[DATA EXTRACT start]
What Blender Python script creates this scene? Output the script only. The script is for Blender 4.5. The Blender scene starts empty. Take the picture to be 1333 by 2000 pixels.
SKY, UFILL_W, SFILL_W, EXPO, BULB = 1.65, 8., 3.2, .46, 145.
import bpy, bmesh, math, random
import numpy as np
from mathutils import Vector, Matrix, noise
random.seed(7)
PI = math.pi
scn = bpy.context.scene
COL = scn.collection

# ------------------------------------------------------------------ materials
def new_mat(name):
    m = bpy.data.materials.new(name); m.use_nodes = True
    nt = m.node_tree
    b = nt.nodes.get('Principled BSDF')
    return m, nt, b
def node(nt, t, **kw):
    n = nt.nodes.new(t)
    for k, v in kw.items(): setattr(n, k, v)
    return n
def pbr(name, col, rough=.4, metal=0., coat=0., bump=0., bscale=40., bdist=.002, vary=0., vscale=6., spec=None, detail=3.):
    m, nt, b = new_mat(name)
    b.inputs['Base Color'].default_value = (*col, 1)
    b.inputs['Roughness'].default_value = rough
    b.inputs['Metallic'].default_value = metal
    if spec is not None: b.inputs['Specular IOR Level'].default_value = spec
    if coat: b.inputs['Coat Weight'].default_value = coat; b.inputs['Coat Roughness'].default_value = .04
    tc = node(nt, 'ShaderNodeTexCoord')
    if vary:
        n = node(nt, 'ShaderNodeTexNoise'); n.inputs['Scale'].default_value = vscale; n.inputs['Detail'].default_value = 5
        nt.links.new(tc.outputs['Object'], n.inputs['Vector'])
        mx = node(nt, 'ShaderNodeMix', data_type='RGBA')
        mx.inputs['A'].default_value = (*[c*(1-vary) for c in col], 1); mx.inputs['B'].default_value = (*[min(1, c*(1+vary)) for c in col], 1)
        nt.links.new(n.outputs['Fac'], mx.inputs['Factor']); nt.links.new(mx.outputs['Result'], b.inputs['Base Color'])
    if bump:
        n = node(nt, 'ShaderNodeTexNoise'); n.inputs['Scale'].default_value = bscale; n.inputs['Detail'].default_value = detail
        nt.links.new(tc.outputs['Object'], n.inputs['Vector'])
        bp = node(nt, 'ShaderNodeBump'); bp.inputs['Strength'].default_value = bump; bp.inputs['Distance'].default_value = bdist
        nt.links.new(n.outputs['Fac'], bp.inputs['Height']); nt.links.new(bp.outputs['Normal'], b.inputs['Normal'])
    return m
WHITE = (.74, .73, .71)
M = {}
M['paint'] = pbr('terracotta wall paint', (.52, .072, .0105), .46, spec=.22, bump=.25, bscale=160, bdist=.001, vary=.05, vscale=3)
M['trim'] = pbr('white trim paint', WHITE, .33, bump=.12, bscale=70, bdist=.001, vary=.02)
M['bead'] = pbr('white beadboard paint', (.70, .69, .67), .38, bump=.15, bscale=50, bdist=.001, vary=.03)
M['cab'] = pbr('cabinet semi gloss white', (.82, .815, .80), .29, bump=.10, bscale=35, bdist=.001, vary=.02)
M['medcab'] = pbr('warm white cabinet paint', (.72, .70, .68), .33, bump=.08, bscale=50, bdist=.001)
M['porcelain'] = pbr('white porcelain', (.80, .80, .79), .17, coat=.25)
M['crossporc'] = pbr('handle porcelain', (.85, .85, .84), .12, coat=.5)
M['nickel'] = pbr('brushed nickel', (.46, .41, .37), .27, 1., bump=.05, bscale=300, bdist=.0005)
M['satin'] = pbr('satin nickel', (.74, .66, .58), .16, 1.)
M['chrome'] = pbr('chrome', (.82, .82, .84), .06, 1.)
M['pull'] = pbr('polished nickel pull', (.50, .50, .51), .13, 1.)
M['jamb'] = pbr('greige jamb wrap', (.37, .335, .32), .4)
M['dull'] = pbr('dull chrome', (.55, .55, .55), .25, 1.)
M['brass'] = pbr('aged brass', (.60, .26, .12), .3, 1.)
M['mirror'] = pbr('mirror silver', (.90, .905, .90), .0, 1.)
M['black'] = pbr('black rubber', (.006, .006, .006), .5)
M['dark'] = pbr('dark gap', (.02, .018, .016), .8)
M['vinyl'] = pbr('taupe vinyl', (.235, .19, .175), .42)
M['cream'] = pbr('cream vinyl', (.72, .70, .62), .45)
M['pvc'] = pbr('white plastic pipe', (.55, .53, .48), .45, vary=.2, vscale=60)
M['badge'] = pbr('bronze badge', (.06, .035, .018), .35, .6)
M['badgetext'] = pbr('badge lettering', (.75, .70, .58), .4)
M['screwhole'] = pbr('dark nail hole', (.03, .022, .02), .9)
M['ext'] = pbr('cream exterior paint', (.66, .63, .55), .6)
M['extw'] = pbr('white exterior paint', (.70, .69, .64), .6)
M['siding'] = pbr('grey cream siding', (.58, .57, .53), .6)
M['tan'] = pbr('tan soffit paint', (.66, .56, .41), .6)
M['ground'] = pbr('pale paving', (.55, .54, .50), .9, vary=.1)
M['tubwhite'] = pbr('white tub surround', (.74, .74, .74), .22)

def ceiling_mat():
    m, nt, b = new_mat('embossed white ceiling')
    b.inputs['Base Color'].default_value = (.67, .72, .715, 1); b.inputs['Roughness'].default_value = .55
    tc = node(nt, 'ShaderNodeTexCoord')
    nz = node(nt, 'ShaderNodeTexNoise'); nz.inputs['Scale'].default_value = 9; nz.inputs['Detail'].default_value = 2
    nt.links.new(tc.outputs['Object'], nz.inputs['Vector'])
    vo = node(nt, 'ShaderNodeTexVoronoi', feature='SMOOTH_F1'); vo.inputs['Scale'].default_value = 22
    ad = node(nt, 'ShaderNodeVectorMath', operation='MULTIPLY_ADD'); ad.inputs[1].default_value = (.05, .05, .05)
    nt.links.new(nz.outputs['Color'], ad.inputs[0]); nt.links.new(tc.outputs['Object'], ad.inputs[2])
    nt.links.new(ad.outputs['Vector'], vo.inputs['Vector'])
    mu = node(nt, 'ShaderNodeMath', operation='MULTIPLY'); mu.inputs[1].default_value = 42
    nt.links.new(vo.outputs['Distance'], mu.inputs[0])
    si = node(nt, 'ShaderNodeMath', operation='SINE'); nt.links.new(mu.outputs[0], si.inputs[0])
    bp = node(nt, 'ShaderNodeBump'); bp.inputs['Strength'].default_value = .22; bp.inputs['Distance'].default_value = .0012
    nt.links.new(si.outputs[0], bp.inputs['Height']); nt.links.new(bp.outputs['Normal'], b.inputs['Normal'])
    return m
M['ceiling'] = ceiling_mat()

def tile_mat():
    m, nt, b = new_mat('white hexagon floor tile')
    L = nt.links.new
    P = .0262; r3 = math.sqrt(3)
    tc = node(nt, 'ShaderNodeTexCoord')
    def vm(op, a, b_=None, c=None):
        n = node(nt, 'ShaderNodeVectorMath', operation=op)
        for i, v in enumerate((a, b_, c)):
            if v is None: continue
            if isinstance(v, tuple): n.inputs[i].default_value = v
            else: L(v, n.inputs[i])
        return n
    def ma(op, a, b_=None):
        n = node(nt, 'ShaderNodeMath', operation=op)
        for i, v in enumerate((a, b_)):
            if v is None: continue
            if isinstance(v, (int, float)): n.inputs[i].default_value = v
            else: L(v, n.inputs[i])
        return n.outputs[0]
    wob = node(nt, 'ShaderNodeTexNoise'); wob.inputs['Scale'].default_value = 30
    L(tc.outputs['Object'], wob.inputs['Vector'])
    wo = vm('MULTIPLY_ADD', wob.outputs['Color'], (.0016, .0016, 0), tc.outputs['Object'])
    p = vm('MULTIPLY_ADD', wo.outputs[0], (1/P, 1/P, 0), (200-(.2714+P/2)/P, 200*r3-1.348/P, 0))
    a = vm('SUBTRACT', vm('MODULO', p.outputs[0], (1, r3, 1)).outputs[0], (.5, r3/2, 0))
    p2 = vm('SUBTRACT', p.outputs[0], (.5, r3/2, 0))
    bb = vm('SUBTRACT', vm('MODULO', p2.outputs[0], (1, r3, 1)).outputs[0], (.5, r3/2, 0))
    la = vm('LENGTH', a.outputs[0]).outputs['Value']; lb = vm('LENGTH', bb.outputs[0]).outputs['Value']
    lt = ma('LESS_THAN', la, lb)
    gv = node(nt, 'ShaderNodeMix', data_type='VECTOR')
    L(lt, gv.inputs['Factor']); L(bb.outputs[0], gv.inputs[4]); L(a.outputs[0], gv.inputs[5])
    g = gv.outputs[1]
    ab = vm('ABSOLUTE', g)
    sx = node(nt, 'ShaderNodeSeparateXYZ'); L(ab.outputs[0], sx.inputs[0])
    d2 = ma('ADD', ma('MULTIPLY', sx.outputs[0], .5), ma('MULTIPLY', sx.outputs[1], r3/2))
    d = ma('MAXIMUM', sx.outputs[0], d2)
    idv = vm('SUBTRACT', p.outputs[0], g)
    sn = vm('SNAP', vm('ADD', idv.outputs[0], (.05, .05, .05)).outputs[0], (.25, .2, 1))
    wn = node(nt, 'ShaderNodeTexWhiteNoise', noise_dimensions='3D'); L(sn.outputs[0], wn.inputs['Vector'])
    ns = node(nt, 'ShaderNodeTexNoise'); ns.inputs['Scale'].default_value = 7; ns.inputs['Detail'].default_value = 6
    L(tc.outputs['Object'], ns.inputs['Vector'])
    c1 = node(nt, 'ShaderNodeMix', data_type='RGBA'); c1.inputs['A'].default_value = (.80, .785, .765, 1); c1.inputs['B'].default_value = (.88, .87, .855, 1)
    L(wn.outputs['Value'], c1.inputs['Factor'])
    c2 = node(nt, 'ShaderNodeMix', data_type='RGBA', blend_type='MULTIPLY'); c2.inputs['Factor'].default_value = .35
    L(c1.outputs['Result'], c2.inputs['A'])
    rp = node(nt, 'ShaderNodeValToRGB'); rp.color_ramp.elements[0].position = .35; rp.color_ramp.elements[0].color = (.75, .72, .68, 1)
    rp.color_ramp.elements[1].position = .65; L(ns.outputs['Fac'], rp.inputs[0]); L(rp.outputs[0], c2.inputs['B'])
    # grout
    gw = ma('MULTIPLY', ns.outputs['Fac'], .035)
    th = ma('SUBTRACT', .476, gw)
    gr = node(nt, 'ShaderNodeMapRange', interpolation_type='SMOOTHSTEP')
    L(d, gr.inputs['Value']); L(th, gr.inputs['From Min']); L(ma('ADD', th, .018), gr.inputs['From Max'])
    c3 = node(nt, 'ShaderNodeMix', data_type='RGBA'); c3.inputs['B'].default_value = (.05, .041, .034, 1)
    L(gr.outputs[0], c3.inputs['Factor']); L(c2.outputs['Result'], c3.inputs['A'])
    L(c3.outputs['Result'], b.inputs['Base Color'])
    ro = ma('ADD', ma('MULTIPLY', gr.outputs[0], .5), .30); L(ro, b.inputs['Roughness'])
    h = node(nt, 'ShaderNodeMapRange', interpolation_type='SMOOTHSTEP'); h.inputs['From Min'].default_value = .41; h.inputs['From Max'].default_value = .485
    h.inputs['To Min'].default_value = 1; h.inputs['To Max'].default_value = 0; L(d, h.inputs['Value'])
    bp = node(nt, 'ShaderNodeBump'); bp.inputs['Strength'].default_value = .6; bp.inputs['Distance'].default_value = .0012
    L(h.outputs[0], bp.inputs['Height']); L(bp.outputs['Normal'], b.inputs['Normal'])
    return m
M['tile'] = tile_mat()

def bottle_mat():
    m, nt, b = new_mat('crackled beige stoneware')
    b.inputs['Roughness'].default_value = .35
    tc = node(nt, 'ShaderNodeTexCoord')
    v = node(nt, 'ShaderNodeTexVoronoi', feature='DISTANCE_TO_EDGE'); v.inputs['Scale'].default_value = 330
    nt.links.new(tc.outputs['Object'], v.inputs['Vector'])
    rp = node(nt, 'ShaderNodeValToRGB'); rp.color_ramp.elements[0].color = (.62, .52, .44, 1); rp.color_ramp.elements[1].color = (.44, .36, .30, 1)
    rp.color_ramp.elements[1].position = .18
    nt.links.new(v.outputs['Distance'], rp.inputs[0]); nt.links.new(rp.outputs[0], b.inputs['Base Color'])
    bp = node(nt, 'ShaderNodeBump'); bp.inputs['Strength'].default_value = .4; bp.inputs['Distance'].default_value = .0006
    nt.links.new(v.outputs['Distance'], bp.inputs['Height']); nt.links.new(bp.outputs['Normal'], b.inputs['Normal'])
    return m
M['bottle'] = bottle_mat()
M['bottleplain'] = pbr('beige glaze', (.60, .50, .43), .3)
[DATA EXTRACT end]
PROBLEM TO WORK ON - Copy every line of the listing containing the string "scene".

EXERCISE OUTPUT -
What Blender Python script creates this scene? Output the script only. The script is for Blender 4.5. The Blender scene starts empty. Take the picture to be 1333 by 2000 pixels.
scn = bpy.context.scene